Martin schrieb:

When in case of an unexpected error the called procedure throws an exception? Can this procedure *ever* be "safely invoked", when it may return to some other place in code (exception handler)?

Yes, why not. IF this is the defined behaviour. Exceptions can be caught. To safely call such a function one would need to define an exception handler. But it can be safely called.

This is not what I undstand as "safely called", when such a call requires protection by a try-except statement. Then the procedure with that exception handler cannot be "called safely", because the exception may lead to only *partial* processing of the try-block.
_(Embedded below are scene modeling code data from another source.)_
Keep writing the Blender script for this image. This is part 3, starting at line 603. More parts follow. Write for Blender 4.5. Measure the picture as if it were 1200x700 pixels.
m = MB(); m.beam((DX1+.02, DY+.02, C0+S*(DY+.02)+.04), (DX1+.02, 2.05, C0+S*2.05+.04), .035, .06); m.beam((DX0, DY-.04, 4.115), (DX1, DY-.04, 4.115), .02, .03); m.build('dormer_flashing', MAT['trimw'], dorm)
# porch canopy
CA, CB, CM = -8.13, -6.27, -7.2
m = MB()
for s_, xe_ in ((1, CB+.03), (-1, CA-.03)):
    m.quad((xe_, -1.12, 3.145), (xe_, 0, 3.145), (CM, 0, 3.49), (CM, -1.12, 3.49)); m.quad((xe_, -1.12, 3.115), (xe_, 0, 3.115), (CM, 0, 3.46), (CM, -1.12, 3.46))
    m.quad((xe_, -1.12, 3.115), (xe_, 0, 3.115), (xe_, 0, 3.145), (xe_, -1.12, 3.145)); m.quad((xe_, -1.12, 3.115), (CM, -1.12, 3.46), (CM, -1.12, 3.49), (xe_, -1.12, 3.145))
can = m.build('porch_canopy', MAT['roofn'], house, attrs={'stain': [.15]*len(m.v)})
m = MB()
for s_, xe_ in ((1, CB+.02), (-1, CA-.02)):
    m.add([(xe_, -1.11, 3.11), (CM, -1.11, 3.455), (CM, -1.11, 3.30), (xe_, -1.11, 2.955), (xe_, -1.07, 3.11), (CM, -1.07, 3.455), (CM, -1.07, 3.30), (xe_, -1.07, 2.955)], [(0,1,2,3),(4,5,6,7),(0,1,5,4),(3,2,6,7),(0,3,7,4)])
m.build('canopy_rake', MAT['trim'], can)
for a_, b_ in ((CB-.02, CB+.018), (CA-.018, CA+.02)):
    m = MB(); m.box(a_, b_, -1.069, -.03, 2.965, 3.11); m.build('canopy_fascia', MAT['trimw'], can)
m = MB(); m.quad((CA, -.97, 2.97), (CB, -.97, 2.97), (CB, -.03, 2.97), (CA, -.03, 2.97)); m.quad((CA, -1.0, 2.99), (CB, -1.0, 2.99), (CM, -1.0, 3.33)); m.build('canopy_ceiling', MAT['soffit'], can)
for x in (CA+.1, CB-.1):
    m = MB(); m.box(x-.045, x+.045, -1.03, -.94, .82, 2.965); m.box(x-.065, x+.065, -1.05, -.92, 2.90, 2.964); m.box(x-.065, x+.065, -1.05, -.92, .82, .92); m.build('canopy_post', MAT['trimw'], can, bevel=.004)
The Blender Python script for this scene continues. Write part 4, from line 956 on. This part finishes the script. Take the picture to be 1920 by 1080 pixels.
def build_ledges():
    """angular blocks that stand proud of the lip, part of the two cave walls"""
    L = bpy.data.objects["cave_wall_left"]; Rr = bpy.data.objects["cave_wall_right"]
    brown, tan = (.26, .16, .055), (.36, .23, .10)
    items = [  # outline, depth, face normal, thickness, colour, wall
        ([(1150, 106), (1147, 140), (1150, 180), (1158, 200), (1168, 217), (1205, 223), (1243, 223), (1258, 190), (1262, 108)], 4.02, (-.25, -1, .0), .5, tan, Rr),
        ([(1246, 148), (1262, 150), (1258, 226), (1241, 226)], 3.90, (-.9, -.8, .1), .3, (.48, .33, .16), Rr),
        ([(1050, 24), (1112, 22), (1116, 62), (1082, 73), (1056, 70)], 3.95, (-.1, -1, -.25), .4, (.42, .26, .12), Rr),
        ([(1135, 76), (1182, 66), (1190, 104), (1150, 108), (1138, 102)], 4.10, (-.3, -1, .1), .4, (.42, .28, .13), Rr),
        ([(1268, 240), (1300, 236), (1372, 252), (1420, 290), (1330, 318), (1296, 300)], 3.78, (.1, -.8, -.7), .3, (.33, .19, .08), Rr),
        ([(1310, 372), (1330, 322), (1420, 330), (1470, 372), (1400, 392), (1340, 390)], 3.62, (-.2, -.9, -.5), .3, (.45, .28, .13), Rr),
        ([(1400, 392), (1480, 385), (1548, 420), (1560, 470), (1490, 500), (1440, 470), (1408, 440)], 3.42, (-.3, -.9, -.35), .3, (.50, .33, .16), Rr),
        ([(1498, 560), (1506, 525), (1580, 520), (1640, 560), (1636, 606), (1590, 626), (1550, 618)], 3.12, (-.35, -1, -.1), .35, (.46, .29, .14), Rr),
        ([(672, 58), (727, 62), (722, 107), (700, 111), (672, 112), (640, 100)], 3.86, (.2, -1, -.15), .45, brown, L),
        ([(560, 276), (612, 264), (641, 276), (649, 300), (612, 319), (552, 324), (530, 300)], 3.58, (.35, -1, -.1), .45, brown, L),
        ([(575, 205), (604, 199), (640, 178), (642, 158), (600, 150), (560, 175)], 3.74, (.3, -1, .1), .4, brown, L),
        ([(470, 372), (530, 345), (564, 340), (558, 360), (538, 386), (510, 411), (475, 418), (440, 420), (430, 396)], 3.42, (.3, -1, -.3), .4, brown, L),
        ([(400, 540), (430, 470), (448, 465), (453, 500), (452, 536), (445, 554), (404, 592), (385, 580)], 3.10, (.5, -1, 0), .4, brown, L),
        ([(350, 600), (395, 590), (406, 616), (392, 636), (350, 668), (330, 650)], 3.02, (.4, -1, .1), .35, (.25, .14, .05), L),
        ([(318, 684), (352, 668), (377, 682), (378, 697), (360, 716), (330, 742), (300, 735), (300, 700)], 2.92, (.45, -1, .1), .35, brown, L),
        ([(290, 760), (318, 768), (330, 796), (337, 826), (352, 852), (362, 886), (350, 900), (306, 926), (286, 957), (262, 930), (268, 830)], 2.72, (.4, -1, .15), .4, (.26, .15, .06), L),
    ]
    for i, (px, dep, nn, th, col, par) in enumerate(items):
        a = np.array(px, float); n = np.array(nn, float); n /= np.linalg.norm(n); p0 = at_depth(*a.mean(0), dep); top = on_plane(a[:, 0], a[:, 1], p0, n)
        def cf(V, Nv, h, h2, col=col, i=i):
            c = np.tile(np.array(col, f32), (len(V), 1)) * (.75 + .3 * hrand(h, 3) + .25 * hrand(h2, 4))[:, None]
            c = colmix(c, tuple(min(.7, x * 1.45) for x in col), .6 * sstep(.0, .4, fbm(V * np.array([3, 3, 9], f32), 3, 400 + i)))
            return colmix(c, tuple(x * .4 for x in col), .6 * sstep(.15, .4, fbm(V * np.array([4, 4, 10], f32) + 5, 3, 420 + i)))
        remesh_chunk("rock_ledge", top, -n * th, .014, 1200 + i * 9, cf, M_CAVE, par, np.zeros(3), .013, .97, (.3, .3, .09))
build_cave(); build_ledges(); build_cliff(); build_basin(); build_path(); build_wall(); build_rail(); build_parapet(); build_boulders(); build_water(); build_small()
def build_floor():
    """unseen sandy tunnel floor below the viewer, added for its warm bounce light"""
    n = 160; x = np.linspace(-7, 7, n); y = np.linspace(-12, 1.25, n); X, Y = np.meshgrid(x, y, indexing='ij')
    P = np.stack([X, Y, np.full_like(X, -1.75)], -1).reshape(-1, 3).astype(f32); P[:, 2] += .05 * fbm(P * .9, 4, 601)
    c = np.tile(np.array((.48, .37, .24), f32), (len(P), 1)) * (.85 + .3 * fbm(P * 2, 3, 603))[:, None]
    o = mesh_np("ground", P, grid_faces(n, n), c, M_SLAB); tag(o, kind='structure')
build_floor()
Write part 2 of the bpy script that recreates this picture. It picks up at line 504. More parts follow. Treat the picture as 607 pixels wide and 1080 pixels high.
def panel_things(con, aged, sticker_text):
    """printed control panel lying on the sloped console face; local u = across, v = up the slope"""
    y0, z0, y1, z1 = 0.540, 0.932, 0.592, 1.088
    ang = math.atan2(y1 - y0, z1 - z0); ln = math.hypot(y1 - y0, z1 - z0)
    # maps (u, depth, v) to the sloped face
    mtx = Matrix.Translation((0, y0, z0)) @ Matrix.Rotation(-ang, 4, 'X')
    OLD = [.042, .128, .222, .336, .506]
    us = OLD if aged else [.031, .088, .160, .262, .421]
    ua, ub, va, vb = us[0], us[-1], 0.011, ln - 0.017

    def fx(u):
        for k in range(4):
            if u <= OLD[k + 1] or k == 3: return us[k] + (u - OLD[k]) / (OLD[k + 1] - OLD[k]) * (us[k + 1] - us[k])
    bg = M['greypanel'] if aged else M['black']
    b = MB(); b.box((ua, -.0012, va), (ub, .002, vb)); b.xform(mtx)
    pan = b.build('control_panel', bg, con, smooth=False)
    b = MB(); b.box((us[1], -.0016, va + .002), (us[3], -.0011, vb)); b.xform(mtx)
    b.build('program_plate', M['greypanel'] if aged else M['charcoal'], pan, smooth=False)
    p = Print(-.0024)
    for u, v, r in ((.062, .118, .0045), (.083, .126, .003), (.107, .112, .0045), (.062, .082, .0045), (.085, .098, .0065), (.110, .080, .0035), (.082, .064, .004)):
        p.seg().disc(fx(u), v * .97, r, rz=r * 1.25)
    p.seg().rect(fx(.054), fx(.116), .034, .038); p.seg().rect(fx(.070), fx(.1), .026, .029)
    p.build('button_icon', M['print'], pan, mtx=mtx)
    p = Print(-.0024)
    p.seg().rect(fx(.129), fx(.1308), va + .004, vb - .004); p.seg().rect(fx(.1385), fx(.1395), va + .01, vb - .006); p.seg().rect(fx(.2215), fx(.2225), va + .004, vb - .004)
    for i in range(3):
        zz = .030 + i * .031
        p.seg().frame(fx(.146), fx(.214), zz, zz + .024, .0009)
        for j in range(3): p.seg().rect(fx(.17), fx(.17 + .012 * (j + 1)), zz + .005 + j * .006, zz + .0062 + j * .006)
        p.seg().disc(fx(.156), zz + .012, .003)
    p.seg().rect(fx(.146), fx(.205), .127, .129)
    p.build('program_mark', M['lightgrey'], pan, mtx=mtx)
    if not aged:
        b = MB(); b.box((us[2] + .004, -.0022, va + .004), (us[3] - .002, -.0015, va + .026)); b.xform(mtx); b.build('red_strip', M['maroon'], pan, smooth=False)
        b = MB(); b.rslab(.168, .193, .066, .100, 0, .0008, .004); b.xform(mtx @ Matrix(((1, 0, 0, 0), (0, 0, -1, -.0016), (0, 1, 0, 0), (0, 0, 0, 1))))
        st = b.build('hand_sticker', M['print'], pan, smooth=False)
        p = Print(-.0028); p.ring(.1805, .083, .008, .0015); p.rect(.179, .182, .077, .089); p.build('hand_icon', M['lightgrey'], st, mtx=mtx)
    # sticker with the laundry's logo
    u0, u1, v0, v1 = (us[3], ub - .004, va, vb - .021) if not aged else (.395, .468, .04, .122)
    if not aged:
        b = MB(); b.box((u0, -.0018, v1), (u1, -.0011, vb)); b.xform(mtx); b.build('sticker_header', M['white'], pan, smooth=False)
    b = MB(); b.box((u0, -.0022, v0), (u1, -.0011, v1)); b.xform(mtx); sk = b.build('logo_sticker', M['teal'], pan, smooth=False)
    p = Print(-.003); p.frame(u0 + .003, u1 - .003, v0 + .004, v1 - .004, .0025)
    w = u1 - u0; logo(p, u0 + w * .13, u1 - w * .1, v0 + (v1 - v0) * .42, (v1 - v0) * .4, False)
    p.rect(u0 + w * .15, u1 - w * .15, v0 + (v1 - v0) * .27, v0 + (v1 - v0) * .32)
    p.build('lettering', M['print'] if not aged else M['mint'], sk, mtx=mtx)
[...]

SEH is not intended for *local* protection against exceptions, this is the task of try-finally. Instead exceptions should be handled in those places, where it's possible to *repair* the possible inconsistencies, caused by an error-abort somewhere down in the call chain.


That a function can be safely called does not mean that there is no way to call it unsafely.

A function expecting a pointer to some specific data, may be able to check if the pointer is nil, but it can not necessarily check if the pointer is otherwise valid.

And this is not related to thread-safety at all. The "safe call" means nothing but *reentrant*.

Hence input range for which the function is defined, is a pointer that is nil, or pointing to the correct type of data. Within this range of input the function may be called and will be safe, with other input the result of calling the function is not defined, hence it is not safe.

Then almost no procedure can be "safe", in detail in OOP with virtual methods.